Hmm. I was about to type ‘maybe if I get badgered about it by people, I will keep it up this time.’ But that’s actually the wrong approach, isn’t it? This needs to be for me. It doesn’t stop me from hoping other people will enjoy it, of course. I like entertaining and informing and educating, assuming I know enough to educate.

The other, very real danger with all this is that I might do an outpouring of material, saved on my computer, and then decide to post that ‘instead of writing that day’ due to having a backlog.
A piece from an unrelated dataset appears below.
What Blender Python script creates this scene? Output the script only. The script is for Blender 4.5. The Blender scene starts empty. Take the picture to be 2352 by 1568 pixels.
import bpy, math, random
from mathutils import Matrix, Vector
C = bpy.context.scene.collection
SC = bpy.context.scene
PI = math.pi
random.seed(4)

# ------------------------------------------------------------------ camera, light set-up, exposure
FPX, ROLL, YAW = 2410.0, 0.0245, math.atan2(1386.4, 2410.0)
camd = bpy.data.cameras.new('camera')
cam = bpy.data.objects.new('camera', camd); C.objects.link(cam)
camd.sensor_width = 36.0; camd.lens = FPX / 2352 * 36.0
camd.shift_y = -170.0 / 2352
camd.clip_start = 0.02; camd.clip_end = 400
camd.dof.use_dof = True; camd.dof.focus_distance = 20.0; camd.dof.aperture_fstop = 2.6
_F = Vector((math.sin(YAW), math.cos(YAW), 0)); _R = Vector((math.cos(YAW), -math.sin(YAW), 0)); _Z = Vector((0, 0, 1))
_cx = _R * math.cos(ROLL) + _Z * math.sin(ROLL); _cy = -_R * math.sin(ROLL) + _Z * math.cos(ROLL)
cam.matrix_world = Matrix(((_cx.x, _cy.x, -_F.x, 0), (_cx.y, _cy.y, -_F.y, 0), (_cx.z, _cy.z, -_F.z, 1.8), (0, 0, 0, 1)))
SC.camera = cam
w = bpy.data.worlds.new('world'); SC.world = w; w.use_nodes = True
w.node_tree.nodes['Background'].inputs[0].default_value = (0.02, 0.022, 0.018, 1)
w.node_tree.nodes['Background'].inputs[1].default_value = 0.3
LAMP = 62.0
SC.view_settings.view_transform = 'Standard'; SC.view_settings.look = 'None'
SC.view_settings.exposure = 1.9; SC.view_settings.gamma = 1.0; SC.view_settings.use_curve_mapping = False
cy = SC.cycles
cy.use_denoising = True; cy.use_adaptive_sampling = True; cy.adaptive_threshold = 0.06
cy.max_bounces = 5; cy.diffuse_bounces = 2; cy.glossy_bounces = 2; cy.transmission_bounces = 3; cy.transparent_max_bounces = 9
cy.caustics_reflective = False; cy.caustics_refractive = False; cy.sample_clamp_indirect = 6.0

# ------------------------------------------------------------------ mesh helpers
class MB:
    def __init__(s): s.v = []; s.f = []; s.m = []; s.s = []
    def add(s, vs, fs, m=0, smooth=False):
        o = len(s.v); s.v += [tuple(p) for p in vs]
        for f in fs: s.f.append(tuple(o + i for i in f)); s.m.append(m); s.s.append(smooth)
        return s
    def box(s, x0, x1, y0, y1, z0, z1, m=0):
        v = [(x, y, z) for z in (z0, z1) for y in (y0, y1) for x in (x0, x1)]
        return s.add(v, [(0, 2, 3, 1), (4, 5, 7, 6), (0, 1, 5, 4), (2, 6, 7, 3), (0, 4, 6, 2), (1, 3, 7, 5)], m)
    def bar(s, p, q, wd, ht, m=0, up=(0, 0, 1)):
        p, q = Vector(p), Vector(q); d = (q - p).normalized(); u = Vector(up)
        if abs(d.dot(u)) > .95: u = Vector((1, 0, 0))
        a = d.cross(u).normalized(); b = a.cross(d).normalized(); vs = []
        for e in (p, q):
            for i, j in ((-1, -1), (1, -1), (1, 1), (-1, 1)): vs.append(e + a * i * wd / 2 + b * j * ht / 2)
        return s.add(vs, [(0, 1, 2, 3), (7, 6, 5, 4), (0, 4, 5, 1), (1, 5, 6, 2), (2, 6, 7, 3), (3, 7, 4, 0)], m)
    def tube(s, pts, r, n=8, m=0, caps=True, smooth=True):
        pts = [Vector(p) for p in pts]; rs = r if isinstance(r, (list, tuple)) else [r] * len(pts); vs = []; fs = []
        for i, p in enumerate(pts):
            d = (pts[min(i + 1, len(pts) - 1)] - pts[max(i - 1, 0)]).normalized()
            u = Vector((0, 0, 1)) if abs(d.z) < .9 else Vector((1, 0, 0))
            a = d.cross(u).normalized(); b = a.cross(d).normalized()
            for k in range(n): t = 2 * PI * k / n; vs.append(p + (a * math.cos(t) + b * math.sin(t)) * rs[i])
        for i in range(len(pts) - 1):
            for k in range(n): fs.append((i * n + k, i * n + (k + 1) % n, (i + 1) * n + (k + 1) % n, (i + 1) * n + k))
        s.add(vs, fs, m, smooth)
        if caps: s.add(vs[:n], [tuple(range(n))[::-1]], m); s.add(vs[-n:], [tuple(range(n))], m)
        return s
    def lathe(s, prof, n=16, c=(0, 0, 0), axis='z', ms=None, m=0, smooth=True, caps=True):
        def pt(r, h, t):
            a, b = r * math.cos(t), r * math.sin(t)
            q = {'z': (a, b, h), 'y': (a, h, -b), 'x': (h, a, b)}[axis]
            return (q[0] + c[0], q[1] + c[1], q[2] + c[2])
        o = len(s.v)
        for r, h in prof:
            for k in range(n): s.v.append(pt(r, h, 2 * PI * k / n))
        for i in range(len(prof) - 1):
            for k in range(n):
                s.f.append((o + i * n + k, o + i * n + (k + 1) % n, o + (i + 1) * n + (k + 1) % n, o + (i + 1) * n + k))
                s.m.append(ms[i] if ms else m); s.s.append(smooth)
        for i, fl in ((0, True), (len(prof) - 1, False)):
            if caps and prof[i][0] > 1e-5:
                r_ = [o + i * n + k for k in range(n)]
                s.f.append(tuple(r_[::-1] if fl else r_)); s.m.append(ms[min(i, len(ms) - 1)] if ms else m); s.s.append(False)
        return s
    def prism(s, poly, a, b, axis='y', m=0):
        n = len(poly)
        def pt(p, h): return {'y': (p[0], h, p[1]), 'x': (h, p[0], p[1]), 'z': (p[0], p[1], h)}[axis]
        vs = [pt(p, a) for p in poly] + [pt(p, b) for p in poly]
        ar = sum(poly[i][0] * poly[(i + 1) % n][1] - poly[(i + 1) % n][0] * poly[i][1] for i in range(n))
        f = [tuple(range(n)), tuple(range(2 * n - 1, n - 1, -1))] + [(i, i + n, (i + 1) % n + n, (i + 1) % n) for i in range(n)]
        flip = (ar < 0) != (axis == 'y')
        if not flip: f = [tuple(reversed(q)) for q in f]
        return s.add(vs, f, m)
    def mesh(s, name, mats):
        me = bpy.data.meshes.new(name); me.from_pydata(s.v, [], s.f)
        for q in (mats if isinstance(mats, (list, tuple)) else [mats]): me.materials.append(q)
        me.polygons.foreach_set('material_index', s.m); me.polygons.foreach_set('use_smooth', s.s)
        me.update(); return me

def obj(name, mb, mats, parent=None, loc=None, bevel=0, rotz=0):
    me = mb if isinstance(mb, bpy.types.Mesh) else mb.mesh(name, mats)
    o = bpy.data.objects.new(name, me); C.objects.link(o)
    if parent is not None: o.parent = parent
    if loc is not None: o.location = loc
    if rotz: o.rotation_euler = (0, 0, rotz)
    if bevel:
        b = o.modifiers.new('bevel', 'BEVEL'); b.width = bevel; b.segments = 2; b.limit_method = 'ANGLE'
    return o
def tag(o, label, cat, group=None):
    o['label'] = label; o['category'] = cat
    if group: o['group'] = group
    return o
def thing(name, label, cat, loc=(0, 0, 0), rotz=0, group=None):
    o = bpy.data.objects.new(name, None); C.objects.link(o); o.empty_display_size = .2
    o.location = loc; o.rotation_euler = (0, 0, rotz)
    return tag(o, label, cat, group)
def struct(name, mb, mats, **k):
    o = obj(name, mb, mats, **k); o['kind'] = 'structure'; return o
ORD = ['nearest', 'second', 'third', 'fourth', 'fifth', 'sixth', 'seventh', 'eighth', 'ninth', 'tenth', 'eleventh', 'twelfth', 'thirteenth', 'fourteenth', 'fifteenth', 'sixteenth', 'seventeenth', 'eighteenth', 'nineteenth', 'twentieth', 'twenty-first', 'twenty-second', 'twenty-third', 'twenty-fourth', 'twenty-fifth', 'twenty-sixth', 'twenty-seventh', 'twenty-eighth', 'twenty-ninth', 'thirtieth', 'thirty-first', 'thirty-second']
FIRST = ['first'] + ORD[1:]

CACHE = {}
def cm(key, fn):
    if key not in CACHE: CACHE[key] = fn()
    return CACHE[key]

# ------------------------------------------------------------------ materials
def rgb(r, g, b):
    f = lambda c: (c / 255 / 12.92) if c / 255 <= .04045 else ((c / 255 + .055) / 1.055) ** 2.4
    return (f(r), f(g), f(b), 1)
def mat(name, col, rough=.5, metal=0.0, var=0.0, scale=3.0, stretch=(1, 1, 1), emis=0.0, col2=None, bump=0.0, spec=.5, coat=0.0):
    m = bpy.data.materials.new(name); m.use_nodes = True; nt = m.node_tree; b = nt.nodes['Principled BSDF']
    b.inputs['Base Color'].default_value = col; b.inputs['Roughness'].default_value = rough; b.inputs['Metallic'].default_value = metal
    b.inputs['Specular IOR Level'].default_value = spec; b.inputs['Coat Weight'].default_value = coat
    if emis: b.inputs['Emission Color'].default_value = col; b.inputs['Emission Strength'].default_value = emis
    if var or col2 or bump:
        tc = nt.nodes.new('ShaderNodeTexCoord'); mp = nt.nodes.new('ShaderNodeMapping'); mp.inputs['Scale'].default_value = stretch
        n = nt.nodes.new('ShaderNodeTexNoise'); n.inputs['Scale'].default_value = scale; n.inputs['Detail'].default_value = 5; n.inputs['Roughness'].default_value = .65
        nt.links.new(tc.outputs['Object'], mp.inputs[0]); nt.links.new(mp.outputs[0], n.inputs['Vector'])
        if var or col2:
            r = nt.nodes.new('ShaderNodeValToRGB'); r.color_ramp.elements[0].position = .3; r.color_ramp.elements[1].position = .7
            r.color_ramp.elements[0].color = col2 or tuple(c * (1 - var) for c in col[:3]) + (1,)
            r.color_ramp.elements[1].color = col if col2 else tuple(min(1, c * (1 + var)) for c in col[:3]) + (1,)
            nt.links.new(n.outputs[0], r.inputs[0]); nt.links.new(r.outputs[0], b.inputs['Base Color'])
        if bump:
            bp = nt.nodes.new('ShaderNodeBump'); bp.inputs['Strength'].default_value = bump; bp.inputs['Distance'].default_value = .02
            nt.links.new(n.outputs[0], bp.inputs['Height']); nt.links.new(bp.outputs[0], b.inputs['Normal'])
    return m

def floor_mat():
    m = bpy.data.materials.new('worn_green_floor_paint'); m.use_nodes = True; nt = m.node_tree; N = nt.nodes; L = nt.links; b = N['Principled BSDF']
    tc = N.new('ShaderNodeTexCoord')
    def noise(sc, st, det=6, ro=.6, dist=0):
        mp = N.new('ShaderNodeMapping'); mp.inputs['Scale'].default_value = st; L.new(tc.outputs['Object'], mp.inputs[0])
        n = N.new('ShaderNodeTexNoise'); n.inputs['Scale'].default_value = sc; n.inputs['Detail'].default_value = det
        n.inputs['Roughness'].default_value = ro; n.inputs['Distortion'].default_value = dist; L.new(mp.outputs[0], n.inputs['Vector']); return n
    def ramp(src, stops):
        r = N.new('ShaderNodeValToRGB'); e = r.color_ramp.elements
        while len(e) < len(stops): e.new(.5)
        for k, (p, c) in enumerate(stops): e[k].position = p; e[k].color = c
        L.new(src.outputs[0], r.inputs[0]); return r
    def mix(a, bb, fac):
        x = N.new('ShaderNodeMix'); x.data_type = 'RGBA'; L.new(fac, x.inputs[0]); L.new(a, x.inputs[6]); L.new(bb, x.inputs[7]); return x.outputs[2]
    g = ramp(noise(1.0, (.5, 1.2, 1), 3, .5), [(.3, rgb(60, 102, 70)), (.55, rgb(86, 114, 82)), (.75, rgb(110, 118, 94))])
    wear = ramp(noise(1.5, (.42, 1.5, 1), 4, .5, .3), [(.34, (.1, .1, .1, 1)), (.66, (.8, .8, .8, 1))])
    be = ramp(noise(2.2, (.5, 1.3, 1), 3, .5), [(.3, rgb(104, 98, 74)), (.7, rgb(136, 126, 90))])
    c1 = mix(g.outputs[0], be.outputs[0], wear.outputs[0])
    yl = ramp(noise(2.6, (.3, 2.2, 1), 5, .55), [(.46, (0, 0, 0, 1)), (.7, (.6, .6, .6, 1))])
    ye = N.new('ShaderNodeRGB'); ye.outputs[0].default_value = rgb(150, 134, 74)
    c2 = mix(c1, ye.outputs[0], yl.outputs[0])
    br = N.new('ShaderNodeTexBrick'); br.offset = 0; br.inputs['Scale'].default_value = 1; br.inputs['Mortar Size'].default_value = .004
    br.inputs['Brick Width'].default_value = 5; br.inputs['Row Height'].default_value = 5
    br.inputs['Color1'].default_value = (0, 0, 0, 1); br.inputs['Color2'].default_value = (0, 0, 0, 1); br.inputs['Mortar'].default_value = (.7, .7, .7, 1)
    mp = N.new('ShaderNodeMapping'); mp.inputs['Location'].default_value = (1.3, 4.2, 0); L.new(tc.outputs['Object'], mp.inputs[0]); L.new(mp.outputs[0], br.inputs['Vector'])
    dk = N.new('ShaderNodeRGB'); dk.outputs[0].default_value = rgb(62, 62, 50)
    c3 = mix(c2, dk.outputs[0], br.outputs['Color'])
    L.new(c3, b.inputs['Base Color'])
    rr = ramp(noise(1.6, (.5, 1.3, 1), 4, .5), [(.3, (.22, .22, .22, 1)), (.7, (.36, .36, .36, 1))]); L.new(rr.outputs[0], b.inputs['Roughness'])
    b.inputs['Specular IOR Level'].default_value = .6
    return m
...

So, I am going to set some ground-rules:
  • Each day will have new writing, at least a hundred words, preferably closer to five hundred.
  • If I think I may develop an overabundance of backlog posts, I will begin writing down ideas, but not write out the entry itself. If I lack material for that day, I will post that instead.
  • If I feel, for some reason, that I have something which must go up sooner rather than later, I am allowed two (max three) entries for the day, bar emergency needs.
  • I am allowed to schedule posts as I feel the need to talk about them, but make myself pace things.
  • I may use a separate tag for such extra posts, to distinguish from the daily entries.
  • Every week I will post a ‘fractal image of choice’ or maybe a song/CD/whatever.
  • I feel something is really too private, I won’t feel obligated to post it. If I do post, though, I will not, absolutely will not be afraid to say what is on my mind (bar some allowance for discretion).
  • Corollary: I will try not to have knee-jerk reactions. No promises.
  • If I really feel the need for some emotional release, I will actually do so.
  • After the initial post or two to set the tone, I promise I’ll use cuts. Non-scout’s honor.
You have been given fair warning. Will you follow me into this attempt to find some order in the chaos, while letting it flow free?

Finally, if anyone wants to point me to places for awesome icons, make/find me a pretty profile layout, and/or suggest/make/whatever a good journal layout (though I’m fond of the one I have), I’d love that.

(I think I successfully avoided split infinitives in this post! I am so happy.)